By Ezra Neumann | The Broadside (Contact: eneumann2@cocc.edu)

Oregon is the fifth state in the nation to raise the legal age of purchasing tobacco to 21. At the beginning of the year, the state legislature passed a bill increasing the legal age to purchase any tobacco products from 18 to 21. Hawaii and California were the first two states to push the legal age of tobacco use and Maine and New Jersey followed in 2017.

The aim of this bill is to make sure that all providers of tobacco products are keeping it out of the hands of teenagers, penalizing them with the most severity as opposed to a teenager caught in possession.

According to the Oregon Health Authority, Gov. Kate Brown signed the bill on Aug. 9, along with hundreds of other new laws at the beginning of the year.
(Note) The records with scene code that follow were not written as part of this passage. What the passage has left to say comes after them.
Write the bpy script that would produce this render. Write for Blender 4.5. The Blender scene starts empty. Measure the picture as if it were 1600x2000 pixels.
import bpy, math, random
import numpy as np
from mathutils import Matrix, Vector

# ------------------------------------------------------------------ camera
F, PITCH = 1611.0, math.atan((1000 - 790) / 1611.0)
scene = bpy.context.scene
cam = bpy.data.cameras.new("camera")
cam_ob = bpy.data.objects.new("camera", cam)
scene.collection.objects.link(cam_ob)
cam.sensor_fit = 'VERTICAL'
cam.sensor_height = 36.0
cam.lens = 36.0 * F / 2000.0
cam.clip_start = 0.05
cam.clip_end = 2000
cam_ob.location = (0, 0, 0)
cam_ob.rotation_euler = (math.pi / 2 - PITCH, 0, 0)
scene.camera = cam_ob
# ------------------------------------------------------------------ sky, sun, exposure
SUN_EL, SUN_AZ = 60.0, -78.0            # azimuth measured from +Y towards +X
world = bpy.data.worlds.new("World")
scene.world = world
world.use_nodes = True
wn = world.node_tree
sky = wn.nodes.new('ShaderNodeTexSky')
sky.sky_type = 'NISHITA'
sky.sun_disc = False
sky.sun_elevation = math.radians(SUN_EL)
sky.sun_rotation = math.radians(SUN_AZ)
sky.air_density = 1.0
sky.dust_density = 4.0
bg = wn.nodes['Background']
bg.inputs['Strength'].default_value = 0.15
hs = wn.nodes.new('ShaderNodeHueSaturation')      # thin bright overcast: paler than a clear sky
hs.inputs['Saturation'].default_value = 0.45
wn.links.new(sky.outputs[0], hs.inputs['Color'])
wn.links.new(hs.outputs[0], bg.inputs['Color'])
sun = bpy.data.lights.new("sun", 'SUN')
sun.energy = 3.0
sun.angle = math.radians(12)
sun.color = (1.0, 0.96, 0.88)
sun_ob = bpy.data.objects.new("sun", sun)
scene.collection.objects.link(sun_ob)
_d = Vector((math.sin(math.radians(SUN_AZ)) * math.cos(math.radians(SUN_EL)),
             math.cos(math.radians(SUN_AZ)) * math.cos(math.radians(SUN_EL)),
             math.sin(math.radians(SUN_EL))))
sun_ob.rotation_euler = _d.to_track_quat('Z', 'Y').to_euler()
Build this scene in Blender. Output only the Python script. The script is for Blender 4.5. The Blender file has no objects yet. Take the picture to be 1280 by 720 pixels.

The overall goal of the law is to decrease the steadily increasing smoking culture among teenagers in the state of Ore.

Central Oregon Community College has policies already in-place in terms of smoking regulations on school grounds. The policy as listed on the COCC website states that smoking will be limited to parking lots only unless explicitly stated otherwise. Students must also remain adjacent from all parts of a building, with a minimum distance of 25 feet. The policy also states that during anytime with a high fire risk, smoking will be banned entirely.  

If these rules are broken, the Campus Public Safety officers are allowed to make an individual cease smoking in non-smoking zones. However, the CPS officers don’t have the legal rights to require ID or card students to ensure that they are 21.

This law mainly alters the purchasing of tobacco amongst teenagers, but will not have a significant impact on COCC policy. The rules will remain the same in terms of smoke friendly areas on campus.

The COCC administration will be meeting in the next few weeks to discuss any possible policy changes. Alicia Moore, COCC’s Dean of Student and Enrollment Services, will be addressing the issue in the coming weeks. Moore believes no significant changes will take place regarding COCC campus life.

Maison Bell, 18, student currently enrolled at COCC, has mixed feelings on the new law. Bell is a frequent user of tobacco products, and he believes that having been 18 before the law changed should have altered his status on the legality of purchasing tobacco products. Bell states “They are just trying to change things overnight, we are 18, we can buy a gun, but can’t smoke if we want to. There are simply to many loopholes for this to be effective” .

Emma Monical, another 18-year-old student at COCC had a very similar reaction to the law, however, is a non-smoker. Monical believes that adults should have the right to put whatever they want into their bodies, but she also feels that proper education and information regarding tobacco should be  provided to the young adults making that decision.